Com o passar dos anos, deixamos de reverenciar nossos heróis. Até uma plaquinha indicando o local dessa singular peleja desapareceu do local. Esses homens que doaram suas vidas pela construção da nação brasileira mereciam monumentos, deviam ser lembrados por todas as gerações, como se faz nos países que respeitam sua própria memória. Não temos esse costume, infelizmente. Hoje, se você perguntar a um aluno da escola João Fagundes de Oliveira o nome de um herói nacional, provavelmente ele vai dizer que é Ronaldo “o fenômeno”.
Sonhar com a volta ao resgate histórico de personagens que fizeram a nossa história é o que posso fazer nessa data de 24 de maio. Na América do Norte, eles não cansam de lembrar os feitos dos seus heróis, alimentando o patriotismo do povo. Inspirados nos seus grandes líderes, as novas gerações construíram uma nação poderosa.

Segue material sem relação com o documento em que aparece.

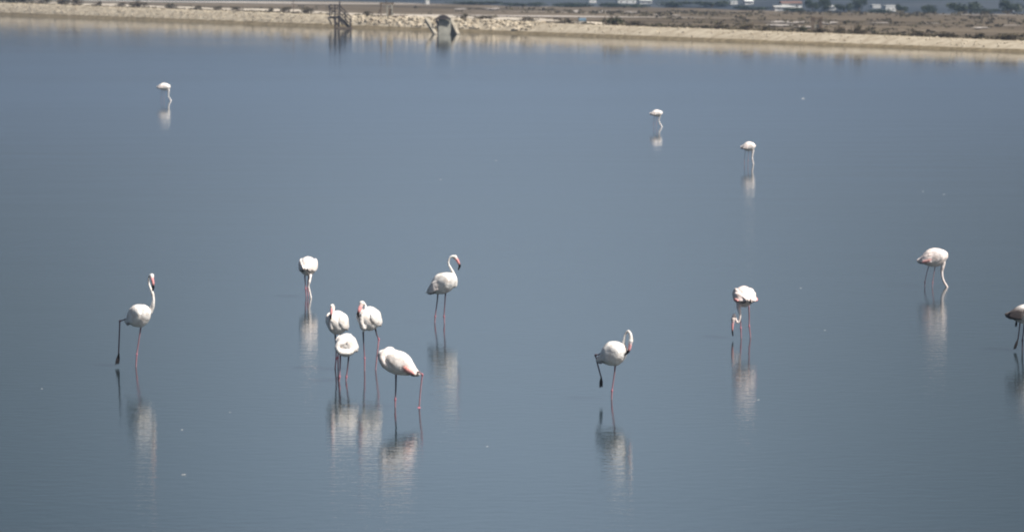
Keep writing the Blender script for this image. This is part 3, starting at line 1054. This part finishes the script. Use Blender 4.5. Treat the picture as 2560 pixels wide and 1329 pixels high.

O padre Antonio Félix Cardoso era maçom. Esse bravo sacerdote católico foi preso pelos portugueses, sofrendo graves suplícios nas masmorras coloniais, pelo crime de lutar por um Brasil independente. Dizem que na batalha do Riacho das Pedras, o padre Antonio lutou com um bacamarte numa mão e o rosário em outra. À medida em que abatia um soldado português, ele rezava ligeiramente pela salvação da alma do suplicante. Igual a Frei Caneca, também maçom, um dos idealizadores da Confederação do Equador, o padre Antonio Félix bem que merecia uma reverência da loja maçônica de Itabaiana, para não passar em brancas nuvens o 24 de maio.
O ideário de liberdade e autonomia política teve, assim, seu ponto alto nessa batalha em Itabaiana, a primeira cidade a lutar pela independência do Reino de Portugal em terras tabajarinas. Esses heróis o Brasil desconhece, mas sem o sangue generoso deles não haveria história.
No Piauí deu-se uma batalha semelhante em 13 de março de 1823, quando tropas portuguesas leais à coroa e um exército improvisado de vaqueiros e lavradores travaram luta às margens do riacho Jenipapo no município de Campo Maior. Também foi uma pugna decisiva para a consolidação da independência do Brasil. Mas lá, diferente de Itabaiana, ainda hoje se reverencia esse fato histórico. Aqueles heróis piauienses tiveram que esperar muito pelo reconhecimento do seu feito memorável, mas depois foi construída coluna comemorativa, monumentos, placas metálicas, exposição de peças de artilharia e outros artefatos que contam a História para as gerações seguintes. O Exército Brasileiro deu o nome de “Batalhão Heróis de Jenipapo” a um batalhão de engenharia. Até o poeta Carlos Drummond de Andrade homenageia aqueles heróis no poema “Cemitérios”.
Falando em poetas, para encerrar, cito os versos do poeta turco Nazim Hikmet: “Se eu não me queimo, se tu não te queimas, como as trevas se farão amanhecer”?